[Exercise goal]: The lines below are to be quoted exactly, from the first through the one that contains "S.camera = cam".

# # # # # # #

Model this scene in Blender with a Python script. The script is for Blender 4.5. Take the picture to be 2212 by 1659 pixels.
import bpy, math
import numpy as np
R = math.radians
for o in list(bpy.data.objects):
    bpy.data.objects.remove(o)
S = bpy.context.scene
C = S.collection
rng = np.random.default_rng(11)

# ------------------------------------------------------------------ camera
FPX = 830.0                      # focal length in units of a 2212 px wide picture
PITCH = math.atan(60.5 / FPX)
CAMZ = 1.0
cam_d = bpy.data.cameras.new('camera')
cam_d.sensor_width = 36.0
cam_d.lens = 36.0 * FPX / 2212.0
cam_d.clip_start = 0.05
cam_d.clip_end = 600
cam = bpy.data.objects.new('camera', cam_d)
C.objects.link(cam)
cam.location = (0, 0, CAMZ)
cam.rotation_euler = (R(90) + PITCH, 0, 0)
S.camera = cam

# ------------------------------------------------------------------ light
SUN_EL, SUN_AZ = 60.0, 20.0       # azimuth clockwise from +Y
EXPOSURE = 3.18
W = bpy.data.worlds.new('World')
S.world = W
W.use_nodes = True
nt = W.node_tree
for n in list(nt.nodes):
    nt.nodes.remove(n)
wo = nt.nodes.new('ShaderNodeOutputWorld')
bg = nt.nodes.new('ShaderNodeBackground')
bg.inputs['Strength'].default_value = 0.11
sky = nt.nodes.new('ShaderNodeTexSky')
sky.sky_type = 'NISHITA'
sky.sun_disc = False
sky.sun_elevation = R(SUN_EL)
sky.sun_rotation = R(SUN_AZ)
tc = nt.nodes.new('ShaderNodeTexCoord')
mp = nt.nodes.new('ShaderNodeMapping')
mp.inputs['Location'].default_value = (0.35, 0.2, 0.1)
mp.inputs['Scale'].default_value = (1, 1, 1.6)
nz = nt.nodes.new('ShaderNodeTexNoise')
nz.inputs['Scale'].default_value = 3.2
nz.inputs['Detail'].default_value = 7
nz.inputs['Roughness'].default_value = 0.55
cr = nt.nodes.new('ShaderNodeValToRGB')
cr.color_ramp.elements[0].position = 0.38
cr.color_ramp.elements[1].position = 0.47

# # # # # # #

[Solution below]:
Model this scene in Blender with a Python script. The script is for Blender 4.5. Take the picture to be 2212 by 1659 pixels.
import bpy, math
import numpy as np
R = math.radians
for o in list(bpy.data.objects):
    bpy.data.objects.remove(o)
S = bpy.context.scene
C = S.collection
rng = np.random.default_rng(11)

# ------------------------------------------------------------------ camera
FPX = 830.0                      # focal length in units of a 2212 px wide picture
PITCH = math.atan(60.5 / FPX)
CAMZ = 1.0
cam_d = bpy.data.cameras.new('camera')
cam_d.sensor_width = 36.0
cam_d.lens = 36.0 * FPX / 2212.0
cam_d.clip_start = 0.05
cam_d.clip_end = 600
cam = bpy.data.objects.new('camera', cam_d)
C.objects.link(cam)
cam.location = (0, 0, CAMZ)
cam.rotation_euler = (R(90) + PITCH, 0, 0)
S.camera = cam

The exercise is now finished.